--- Exercise instructions ---
Read the listing below and copy out every line that holds "part".

--- Recorded data ---
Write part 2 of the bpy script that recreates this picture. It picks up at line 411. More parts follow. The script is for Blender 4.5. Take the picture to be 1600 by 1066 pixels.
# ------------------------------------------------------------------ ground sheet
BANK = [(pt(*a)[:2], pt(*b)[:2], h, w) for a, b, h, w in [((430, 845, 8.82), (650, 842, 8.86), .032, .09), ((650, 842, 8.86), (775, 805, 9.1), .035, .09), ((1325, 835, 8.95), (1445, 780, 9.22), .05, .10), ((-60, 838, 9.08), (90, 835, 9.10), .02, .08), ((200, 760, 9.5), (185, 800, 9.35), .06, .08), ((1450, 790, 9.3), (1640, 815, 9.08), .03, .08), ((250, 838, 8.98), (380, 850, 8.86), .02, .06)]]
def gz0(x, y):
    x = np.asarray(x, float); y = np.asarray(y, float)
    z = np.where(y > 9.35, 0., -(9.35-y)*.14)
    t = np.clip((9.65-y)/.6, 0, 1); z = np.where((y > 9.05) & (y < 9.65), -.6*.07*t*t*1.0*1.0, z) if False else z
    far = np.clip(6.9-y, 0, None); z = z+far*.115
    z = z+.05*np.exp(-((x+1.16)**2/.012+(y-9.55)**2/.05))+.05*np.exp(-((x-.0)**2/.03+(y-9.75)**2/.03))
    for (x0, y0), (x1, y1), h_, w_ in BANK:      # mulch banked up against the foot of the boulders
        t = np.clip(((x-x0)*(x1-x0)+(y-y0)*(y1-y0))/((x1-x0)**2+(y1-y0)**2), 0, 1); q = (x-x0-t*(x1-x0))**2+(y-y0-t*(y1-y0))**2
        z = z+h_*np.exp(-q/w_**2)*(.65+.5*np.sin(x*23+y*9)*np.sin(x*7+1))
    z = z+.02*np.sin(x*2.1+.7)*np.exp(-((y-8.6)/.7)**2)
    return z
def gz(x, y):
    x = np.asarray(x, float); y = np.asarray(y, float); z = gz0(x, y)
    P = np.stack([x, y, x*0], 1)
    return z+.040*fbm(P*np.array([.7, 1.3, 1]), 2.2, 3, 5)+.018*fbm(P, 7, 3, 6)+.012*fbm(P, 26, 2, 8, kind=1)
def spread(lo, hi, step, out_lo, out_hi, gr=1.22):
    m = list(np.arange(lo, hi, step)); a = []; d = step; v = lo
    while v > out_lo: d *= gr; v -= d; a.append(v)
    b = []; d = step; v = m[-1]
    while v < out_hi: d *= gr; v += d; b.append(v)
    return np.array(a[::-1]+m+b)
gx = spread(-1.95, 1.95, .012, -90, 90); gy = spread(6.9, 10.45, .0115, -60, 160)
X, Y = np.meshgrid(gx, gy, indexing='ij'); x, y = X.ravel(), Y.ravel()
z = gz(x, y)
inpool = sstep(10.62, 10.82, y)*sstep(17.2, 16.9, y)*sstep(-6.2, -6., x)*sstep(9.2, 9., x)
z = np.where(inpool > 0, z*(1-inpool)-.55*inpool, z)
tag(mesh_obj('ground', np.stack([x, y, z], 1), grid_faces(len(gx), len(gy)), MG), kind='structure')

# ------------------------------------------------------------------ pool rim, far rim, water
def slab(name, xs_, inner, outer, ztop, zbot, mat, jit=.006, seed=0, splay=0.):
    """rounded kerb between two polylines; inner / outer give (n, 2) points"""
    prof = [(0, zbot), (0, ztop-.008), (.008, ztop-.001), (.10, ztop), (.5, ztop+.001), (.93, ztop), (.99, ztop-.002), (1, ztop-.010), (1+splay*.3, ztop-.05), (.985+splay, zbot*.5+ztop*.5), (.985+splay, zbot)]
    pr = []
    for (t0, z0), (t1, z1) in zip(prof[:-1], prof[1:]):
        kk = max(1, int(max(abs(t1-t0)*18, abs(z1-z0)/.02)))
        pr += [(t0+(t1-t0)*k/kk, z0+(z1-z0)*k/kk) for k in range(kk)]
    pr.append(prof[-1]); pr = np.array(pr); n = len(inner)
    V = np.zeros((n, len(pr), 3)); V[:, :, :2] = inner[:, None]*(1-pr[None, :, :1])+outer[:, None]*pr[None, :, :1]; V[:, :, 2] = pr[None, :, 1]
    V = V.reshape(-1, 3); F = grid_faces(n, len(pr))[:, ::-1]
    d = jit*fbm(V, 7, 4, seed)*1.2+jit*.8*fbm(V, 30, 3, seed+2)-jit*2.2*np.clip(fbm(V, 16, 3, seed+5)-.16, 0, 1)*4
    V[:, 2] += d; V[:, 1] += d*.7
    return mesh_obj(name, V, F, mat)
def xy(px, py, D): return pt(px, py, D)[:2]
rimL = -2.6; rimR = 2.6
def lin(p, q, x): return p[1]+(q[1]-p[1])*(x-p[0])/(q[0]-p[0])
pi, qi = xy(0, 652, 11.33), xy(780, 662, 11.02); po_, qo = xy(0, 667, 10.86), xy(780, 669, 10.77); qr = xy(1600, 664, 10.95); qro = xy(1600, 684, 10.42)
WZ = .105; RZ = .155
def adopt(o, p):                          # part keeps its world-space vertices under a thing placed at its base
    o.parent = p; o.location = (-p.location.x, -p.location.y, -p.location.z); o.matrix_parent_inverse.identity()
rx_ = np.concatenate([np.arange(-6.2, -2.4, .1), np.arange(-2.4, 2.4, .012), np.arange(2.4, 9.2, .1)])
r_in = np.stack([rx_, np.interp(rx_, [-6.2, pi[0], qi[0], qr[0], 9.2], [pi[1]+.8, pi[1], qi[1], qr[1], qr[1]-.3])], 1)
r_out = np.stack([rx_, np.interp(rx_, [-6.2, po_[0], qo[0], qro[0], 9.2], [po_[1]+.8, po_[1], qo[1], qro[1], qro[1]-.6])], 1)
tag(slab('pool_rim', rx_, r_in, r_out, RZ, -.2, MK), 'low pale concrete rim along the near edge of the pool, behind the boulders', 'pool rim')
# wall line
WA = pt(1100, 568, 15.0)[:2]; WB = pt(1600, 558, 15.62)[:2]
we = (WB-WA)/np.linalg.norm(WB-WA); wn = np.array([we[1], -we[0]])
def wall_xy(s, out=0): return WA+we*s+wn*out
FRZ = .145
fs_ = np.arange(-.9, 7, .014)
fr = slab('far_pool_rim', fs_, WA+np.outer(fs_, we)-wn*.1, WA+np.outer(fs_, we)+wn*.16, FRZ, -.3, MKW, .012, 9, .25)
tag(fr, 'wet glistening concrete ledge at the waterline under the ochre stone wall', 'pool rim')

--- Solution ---
Write part 2 of the bpy script that recreates this picture. It picks up at line 411. More parts follow. The script is for Blender 4.5. Take the picture to be 1600 by 1066 pixels.
def adopt(o, p):                          # part keeps its world-space vertices under a thing placed at its base